WHAT TO WORK ON: Extract the whole listing as it stands. Do not include the pictures.

DATA:
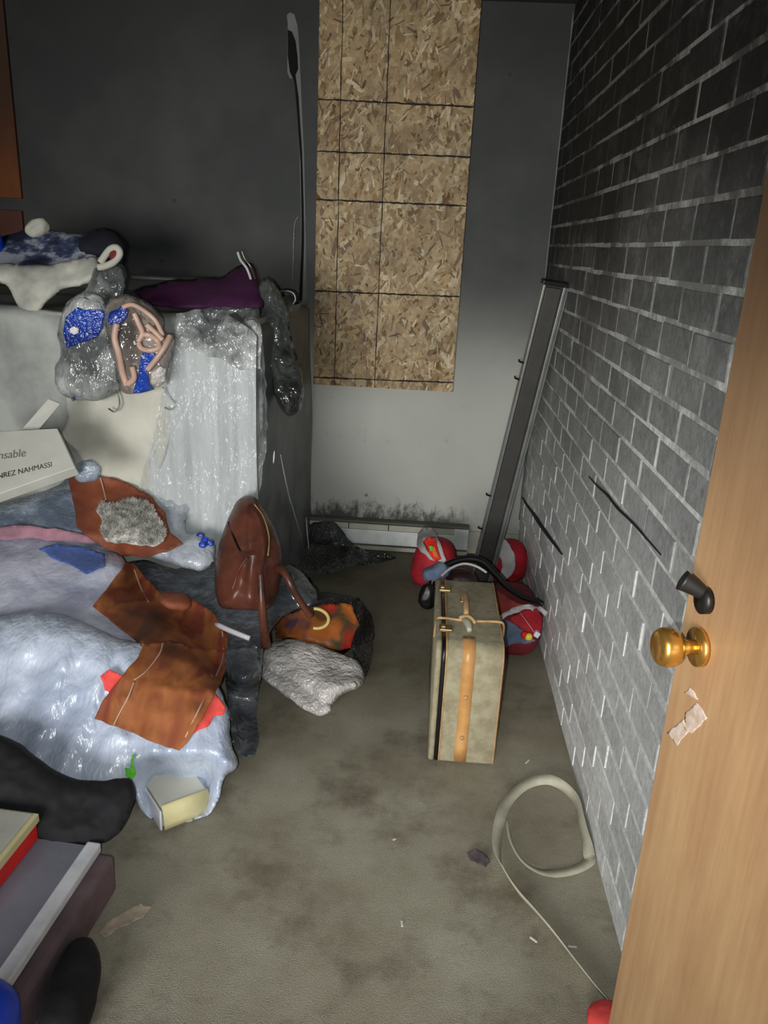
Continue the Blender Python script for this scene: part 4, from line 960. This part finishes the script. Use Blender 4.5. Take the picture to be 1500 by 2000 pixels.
def lettering(txt, px, py, px2, py2, plane_pts, mat, parent, lift=.002):
    n_ = (plane_pts[1]-plane_pts[0]).cross(plane_pts[2]-plane_pts[0]).normalized()
    if n_.dot(EYE-plane_pts[0]) < 0: n_ = -n_
    def onp(a, b):
        d = ray(a, b); t = (plane_pts[0]-EYE).dot(n_)/d.dot(n_); return EYE+d*t
    a = onp(px, py); b = onp(px2, py2); X = (b-a).normalized(); Y = n_.cross(X)
    cu = bpy.data.curves.new('t', 'FONT'); cu.body = txt; cu.size = 1; cu.extrude = .0
    to = bpy.data.objects.new('t', cu); C.objects.link(to); dg = bpy.context.evaluated_depsgraph_get(); me = bpy.data.meshes.new_from_object(to.evaluated_get(dg))
    bpy.data.objects.remove(to)
    wd = max(v.co.x for v in me.vertices); s_ = (b-a).length/wd
    for v in me.vertices: v.co = a+X*(v.co.x*s_)+Y*(v.co.y*s_*1.25)+n_*lift
    return link(me, 'lettering', mat, parent, False)
lettering('nsable', -4, 898, 50, 892, bp[:3], M['greyink'], bx_)
lettering('INREZ NAHMASSI', -8, 937, 102, 912, bp[:3], M['ink'], bx_)

# cream card box on the floor before the heap
cbx = empty('cream_box', K(350, 1560, 2, 0)); tag(cbx, 'small cream card box with a yellowed rounded end on the carpet before the heap', 'box')
q0 = K(322, 1622, 2, .012); q1 = K(412, 1586, 2, .012); X = (q1-q0).normalized(); Yv = Vector((-X.y, X.x, 0)); wdt = (q1-q0).length
MXb = Matrix((X, Yv, Vector((0, 0, 1)))).transposed().to_4x4(); MXb.translation = q0
box('box_body', 0, wdt, .014, .165, 0, .062, M['paper'], cbx, .004, MXb)
V = []; Fq = []; n = 8
for i in range(n+1):
    a = math.pi/2*i/n
    for x in (0, wdt): V.append(MXb @ Vector((x, .020-.020*math.sin(a)-.0, .066*math.cos(a)**.8 if i < n else 0)))
for i in range(n): Fq.append((2*i, 2*i+2, 2*i+3, 2*i+1))
o = mesh('rounded_end', V, Fq, M['yellowcard'], cbx); md = o.modifiers.new('s', 'SOLIDIFY'); md.thickness = .003
box('side_flap', -.010, -.004, .004, .12, 0, .060, M['whiteedge'], cbx, .002, MXb)
o = drape('lime_ribbon', [(258, 1474), (264, 1474), (262, 1496), (266, 1510), (258, 1522), (246, 1516), (244, 1500), (256, 1502)], M['limegreen'], bvh_of(HP+[fl]), None, .006, .003, 12, 3, 4, .001, 4); tag(o, 'small lime green ribbon at the front hem of the pale laundry bag', 'ribbon')

# ---- foreground, lower left
o = pillow('black_garment', [(-60, 1440), (0, 1436), (50, 1462), (100, 1500), (150, 1522), (200, 1524), (252, 1520), (264, 1550), (254, 1590), (228, 1630), (190, 1650), (120, 1655), (60, 1640), (-60, 1640)], M['black'], (1.42, .08), (1.66, .25), .05, .08, 40, None, .018, 8, 5); tag(o, 'black garment bunched on the floor in front of the pale laundry bag', 'garment')
gc = empty('slate_case', (-1.0, 1.2, 0)); tag(gc, 'flat slate grey case with white rim and mauve sides at the lower left corner', 'case')
ZT = .13
a = K(195, 1650, 2, ZT); b = K(25, 1905, 2, ZT)
dirv = (a-b).normalized(); lf = Vector((-dirv.y, dirv.x, 0))
if lf.x > 0: lf = -lf
GM = Matrix((-lf, dirv, Vector((0, 0, 1)))).transposed().to_4x4(); GM.translation = b-dirv*.22; GM.translation.z = 0
Lg = (a-b).length+.22
box('case_side', -.62, .036, 0, Lg, .004, ZT-.02, M['mauve'], gc, .012, GM)
box('top_board', -.62, -.012, .01, Lg-.006, ZT-.02, ZT, M['greyboard'], gc, .002, GM)
box('white_rim', -.030, .004, .0, Lg, ZT-.018, ZT+.008, M['whiteedge'], gc, .005, GM)
rw = empty('red_white_box', (-.95, 1.3, ZT)); tag(rw, 'small box with grey lid, cream edge and bright red side on the slate case', 'box')
c1 = K(72, 1588, 2, ZT+.075); RM = GM.copy(); RM.translation = Vector((c1.x, c1.y, ZT)); 
box('red_base', -.40, -.002, -.34, -.002, .002, .050, M['redcard'], rw, .003, RM)
box('cream_edge', -.41, .003, -.35, .003, .050, .072, M['yellowcard'], rw, .002, RM)
box('grey_lid', -.41, -.008, -.35, -.006, .072, .078, M['boxcard'], rw, .002, RM)
o = blob('black_shoe', K(140, 1935, 2, .05), (.045, .12, .055), M['black'], None, (0, 0, .15), 5, .008, 9, 3, 2.4, .003); tag(o, 'black shoe on the carpet against the mauve side of the slate case', 'shoe')
o = blob('blue_bag', K(-58, 2010, 2, .2), (.07, .08, .07), M['royal'], None, (0, 0, 0), 4, .006, 9, 3, 2.4, None); tag(o, 'bright royal blue bag at the very lower left corner', 'bag')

THE SOLUTION:
Continue the Blender Python script for this scene: part 4, from line 960. This part finishes the script. Use Blender 4.5. Take the picture to be 1500 by 2000 pixels.
def lettering(txt, px, py, px2, py2, plane_pts, mat, parent, lift=.002):
    n_ = (plane_pts[1]-plane_pts[0]).cross(plane_pts[2]-plane_pts[0]).normalized()
    if n_.dot(EYE-plane_pts[0]) < 0: n_ = -n_
    def onp(a, b):
        d = ray(a, b); t = (plane_pts[0]-EYE).dot(n_)/d.dot(n_); return EYE+d*t
    a = onp(px, py); b = onp(px2, py2); X = (b-a).normalized(); Y = n_.cross(X)
    cu = bpy.data.curves.new('t', 'FONT'); cu.body = txt; cu.size = 1; cu.extrude = .0
    to = bpy.data.objects.new('t', cu); C.objects.link(to); dg = bpy.context.evaluated_depsgraph_get(); me = bpy.data.meshes.new_from_object(to.evaluated_get(dg))
    bpy.data.objects.remove(to)
    wd = max(v.co.x for v in me.vertices); s_ = (b-a).length/wd
    for v in me.vertices: v.co = a+X*(v.co.x*s_)+Y*(v.co.y*s_*1.25)+n_*lift
    return link(me, 'lettering', mat, parent, False)
lettering('nsable', -4, 898, 50, 892, bp[:3], M['greyink'], bx_)
lettering('INREZ NAHMASSI', -8, 937, 102, 912, bp[:3], M['ink'], bx_)

# cream card box on the floor before the heap
cbx = empty('cream_box', K(350, 1560, 2, 0)); tag(cbx, 'small cream card box with a yellowed rounded end on the carpet before the heap', 'box')
q0 = K(322, 1622, 2, .012); q1 = K(412, 1586, 2, .012); X = (q1-q0).normalized(); Yv = Vector((-X.y, X.x, 0)); wdt = (q1-q0).length
MXb = Matrix((X, Yv, Vector((0, 0, 1)))).transposed().to_4x4(); MXb.translation = q0
box('box_body', 0, wdt, .014, .165, 0, .062, M['paper'], cbx, .004, MXb)
V = []; Fq = []; n = 8
for i in range(n+1):
    a = math.pi/2*i/n
    for x in (0, wdt): V.append(MXb @ Vector((x, .020-.020*math.sin(a)-.0, .066*math.cos(a)**.8 if i < n else 0)))
for i in range(n): Fq.append((2*i, 2*i+2, 2*i+3, 2*i+1))
o = mesh('rounded_end', V, Fq, M['yellowcard'], cbx); md = o.modifiers.new('s', 'SOLIDIFY'); md.thickness = .003
box('side_flap', -.010, -.004, .004, .12, 0, .060, M['whiteedge'], cbx, .002, MXb)
o = drape('lime_ribbon', [(258, 1474), (264, 1474), (262, 1496), (266, 1510), (258, 1522), (246, 1516), (244, 1500), (256, 1502)], M['limegreen'], bvh_of(HP+[fl]), None, .006, .003, 12, 3, 4, .001, 4); tag(o, 'small lime green ribbon at the front hem of the pale laundry bag', 'ribbon')

# ---- foreground, lower left
o = pillow('black_garment', [(-60, 1440), (0, 1436), (50, 1462), (100, 1500), (150, 1522), (200, 1524), (252, 1520), (264, 1550), (254, 1590), (228, 1630), (190, 1650), (120, 1655), (60, 1640), (-60, 1640)], M['black'], (1.42, .08), (1.66, .25), .05, .08, 40, None, .018, 8, 5); tag(o, 'black garment bunched on the floor in front of the pale laundry bag', 'garment')
gc = empty('slate_case', (-1.0, 1.2, 0)); tag(gc, 'flat slate grey case with white rim and mauve sides at the lower left corner', 'case')
ZT = .13
a = K(195, 1650, 2, ZT); b = K(25, 1905, 2, ZT)
dirv = (a-b).normalized(); lf = Vector((-dirv.y, dirv.x, 0))
if lf.x > 0: lf = -lf
GM = Matrix((-lf, dirv, Vector((0, 0, 1)))).transposed().to_4x4(); GM.translation = b-dirv*.22; GM.translation.z = 0
Lg = (a-b).length+.22
box('case_side', -.62, .036, 0, Lg, .004, ZT-.02, M['mauve'], gc, .012, GM)
box('top_board', -.62, -.012, .01, Lg-.006, ZT-.02, ZT, M['greyboard'], gc, .002, GM)
box('white_rim', -.030, .004, .0, Lg, ZT-.018, ZT+.008, M['whiteedge'], gc, .005, GM)
rw = empty('red_white_box', (-.95, 1.3, ZT)); tag(rw, 'small box with grey lid, cream edge and bright red side on the slate case', 'box')
c1 = K(72, 1588, 2, ZT+.075); RM = GM.copy(); RM.translation = Vector((c1.x, c1.y, ZT)); 
box('red_base', -.40, -.002, -.34, -.002, .002, .050, M['redcard'], rw, .003, RM)
box('cream_edge', -.41, .003, -.35, .003, .050, .072, M['yellowcard'], rw, .002, RM)
box('grey_lid', -.41, -.008, -.35, -.006, .072, .078, M['boxcard'], rw, .002, RM)
o = blob('black_shoe', K(140, 1935, 2, .05), (.045, .12, .055), M['black'], None, (0, 0, .15), 5, .008, 9, 3, 2.4, .003); tag(o, 'black shoe on the carpet against the mauve side of the slate case', 'shoe')
o = blob('blue_bag', K(-58, 2010, 2, .2), (.07, .08, .07), M['royal'], None, (0, 0, 0), 4, .006, 9, 3, 2.4, None); tag(o, 'bright royal blue bag at the very lower left corner', 'bag')